Avancée du droit international

«Ça fait une trentaine d’années que les droits des autochtones sont examinés par l’ONU. […] Aujourd’hui, les droits collectifs des autochtones ont finalement été reconnus, ils font bel et bien partie du droit international», s’est réjoui Roméo Saganash, qui a participé à la rédaction de la déclaration dès 1984, lors de la conférence «Droits des autochtones: une question internationale». Ce document, adopté le 13 septembre 2007 par les Nations unies, représente beaucoup pour lui et les 370 millions d’autochtones dans le monde.

Organisée par le centre Justice et foi, une discussion sur le sujet a réuni, au Musée de la Civilisation, plusieurs intellectuels et leaders du domaine autochtone : outre Roméo Saganash, juriste réputé, ancien vice-grand chef Cris, Jean-Jacques Simard, sociologue et auteur du livre La réduction, portant sur la création en Occident d’une image du «bon Indien» et de ses stéréotypes sociologiques, et Gérald Mackenzie, ancien président de la Ligue des droits et libertés du Québec, étaient au rendez-vous.

La Déclaration des droits des autochtones situe en 47 articles des droits comme celui à l’auto-détermination, à des services de base décents, et couche sur papier l’affirmation des droits humains fondamentaux. D’après l’intitulé de la déclaration même, «les peuples autochtones, dans l’exercice de leurs droits, ne doivent faire objet de discrimination.»

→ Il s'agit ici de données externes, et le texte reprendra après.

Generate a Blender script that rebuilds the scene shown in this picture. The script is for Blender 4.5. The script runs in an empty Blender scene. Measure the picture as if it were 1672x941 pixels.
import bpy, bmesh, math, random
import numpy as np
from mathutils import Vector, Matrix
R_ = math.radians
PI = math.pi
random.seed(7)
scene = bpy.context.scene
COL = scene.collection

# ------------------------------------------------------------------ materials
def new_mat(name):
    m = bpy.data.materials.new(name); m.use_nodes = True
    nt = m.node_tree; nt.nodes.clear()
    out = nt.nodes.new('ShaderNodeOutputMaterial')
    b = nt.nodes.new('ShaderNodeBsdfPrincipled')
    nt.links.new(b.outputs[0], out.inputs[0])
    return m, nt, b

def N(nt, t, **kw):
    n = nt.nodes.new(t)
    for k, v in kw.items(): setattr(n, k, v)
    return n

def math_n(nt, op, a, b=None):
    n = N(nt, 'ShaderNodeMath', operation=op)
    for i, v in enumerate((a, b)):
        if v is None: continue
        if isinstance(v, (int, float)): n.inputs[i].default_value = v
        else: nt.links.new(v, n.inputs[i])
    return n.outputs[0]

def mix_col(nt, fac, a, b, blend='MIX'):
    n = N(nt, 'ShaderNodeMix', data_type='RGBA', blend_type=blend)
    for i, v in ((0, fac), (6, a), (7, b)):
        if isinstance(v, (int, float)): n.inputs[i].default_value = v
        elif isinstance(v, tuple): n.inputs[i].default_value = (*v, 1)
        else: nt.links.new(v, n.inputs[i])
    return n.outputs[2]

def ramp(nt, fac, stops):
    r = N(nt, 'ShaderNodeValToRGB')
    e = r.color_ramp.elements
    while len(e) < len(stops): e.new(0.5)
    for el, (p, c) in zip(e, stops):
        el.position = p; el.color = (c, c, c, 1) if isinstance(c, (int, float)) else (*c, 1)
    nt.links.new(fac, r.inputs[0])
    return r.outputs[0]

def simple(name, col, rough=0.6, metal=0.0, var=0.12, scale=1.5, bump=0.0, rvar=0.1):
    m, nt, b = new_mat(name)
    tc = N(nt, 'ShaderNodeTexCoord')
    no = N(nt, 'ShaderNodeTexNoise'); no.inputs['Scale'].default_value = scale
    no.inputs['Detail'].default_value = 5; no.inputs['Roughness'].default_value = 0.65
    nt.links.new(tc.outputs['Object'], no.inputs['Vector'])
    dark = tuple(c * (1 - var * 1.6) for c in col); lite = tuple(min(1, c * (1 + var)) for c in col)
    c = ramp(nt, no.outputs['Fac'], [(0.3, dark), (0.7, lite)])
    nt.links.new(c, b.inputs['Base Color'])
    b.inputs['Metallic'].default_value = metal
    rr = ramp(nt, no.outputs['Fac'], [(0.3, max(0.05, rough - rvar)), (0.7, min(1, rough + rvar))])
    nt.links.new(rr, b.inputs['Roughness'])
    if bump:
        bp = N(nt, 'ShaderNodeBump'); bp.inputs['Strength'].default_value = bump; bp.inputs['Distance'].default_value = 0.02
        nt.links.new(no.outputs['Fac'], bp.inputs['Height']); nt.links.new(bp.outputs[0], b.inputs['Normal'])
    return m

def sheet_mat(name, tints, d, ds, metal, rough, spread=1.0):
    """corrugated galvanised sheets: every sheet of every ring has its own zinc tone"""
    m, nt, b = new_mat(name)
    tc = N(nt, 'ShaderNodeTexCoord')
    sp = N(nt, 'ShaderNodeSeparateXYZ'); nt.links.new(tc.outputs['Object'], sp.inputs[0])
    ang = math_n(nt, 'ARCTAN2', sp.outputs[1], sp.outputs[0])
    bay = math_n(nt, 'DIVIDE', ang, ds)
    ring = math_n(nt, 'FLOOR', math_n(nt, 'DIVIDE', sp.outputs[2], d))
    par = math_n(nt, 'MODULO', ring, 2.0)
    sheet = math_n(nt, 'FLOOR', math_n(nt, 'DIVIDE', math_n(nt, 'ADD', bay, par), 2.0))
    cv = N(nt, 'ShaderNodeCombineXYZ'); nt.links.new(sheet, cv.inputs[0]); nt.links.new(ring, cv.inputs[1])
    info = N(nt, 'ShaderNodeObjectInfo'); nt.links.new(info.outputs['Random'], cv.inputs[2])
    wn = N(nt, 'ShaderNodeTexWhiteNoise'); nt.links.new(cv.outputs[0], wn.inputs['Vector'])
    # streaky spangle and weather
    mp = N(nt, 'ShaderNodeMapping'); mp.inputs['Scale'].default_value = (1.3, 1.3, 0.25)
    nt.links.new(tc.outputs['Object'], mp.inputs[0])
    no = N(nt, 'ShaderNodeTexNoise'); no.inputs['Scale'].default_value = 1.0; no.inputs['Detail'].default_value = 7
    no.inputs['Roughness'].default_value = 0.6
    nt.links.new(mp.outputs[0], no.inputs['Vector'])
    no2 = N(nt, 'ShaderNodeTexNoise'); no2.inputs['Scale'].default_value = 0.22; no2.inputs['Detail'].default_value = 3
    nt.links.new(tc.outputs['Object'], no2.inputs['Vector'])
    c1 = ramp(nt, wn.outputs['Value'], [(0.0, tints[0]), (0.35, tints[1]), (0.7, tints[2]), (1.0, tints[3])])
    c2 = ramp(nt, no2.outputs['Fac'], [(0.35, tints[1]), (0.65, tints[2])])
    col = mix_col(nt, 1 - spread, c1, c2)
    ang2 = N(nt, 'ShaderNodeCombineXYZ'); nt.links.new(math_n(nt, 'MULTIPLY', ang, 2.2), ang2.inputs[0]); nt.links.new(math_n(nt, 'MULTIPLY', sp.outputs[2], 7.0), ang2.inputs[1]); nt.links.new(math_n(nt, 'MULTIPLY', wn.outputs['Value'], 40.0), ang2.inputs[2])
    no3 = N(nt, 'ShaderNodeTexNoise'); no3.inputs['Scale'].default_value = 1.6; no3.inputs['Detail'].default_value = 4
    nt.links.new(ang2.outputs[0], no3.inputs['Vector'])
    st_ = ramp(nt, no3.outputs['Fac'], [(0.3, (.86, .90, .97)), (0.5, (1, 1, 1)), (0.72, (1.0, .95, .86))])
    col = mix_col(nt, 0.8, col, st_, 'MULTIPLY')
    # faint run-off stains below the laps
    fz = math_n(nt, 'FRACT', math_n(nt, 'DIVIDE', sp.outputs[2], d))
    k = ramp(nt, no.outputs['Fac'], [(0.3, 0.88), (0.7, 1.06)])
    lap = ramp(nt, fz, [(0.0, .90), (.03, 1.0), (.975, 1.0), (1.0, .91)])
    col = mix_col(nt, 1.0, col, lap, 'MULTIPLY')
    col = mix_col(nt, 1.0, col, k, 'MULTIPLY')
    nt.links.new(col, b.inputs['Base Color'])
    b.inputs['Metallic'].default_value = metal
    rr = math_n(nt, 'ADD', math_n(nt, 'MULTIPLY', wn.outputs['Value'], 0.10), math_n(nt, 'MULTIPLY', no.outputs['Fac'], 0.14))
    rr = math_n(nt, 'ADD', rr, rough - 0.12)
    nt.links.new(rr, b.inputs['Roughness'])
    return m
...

Ici au Canada, on peut se rappeler de nombreux cas de discrimination envers les Premières Nations, notamment celles induites par le système juridique, ce qui a attiré l’attention de l’ONU en 2005. Également, les conditions de vie dignes du tiers-monde présentées par Richard Desjardins dans son documentaire Le peuple invisible restent une réalité pour bien des autochtones du pays, mais aussi pour beaucoup d’autres à travers le monde. Le libellé de la déclaration de l’ONU rappelle que les populations autochtones sont parmi les plus vulnérables et les plus pauvres au monde.

Pays peu coopératifs
Toutefois, le Canada, à l’instar des États-Unis, de l’Australie et de la Nouvelle-Zélande, s’est opposé à la déclaration en ne la ratifiant pas. Notamment, les quatre pays, à contre-courant des 143 autres en sa faveur, ont émis des réserves sur l’interférence de la déclaration avec leur souveraineté étatique.

Ces pays ont un lourd passé colonial et ont parfois usé de politiques de répression envers les autochtones. Entre autres, les fameuses boarding schools, véritable système d’aliénation culturelle, ont sévi jusque dans les années 1970 dans ces pays pourtant modernes. Connaître la position et les motivations du gouvernement de Stephen Harper quant au refus de signer la déclaration est difficile : «C’est une cible mouvante», de dire M. Saganash. Chuck Strahl, ministre des Affaires indiennes depuis 2007, affirmait dans une lettre publiée dans le National Post le 14 septembre 2007 que «la déclaration ne ser[vait] pas vraiment les intérêts des peuples autochtones».

Contradictions
Malgré le consensus autour de l’aspect innovateur et l’importance du document adopté par l’ONU, notamment en cette année de promotion des droits de l’Homme, on a pu voir les points de vue des conférenciers s’affronter entre «l’extrême importance de la déclaration» et ses contradictions, comme l’opposition des droits individuels par rapport aux droits collectifs, présentées par M. Simard. Cette opposition est fréquemment relevée en droit international, puisque celui-ci affirme des droits collectifs qui s’appliquent seulement à une personne en tant que membre d’une communauté, et non en tant qu’individu bénéficiant de droits en tant que tel. De plus, nombre de ces droits reposent sur l’État et ses services. Par conséquent, ils ne sont pas universels.

Par contre, les deux autres conférenciers ont souligné qu’une déclaration est un document généralement peu contraignant, une sorte de canevas légal et constructif à partir duquel il est possible d’initier d’autres solutions.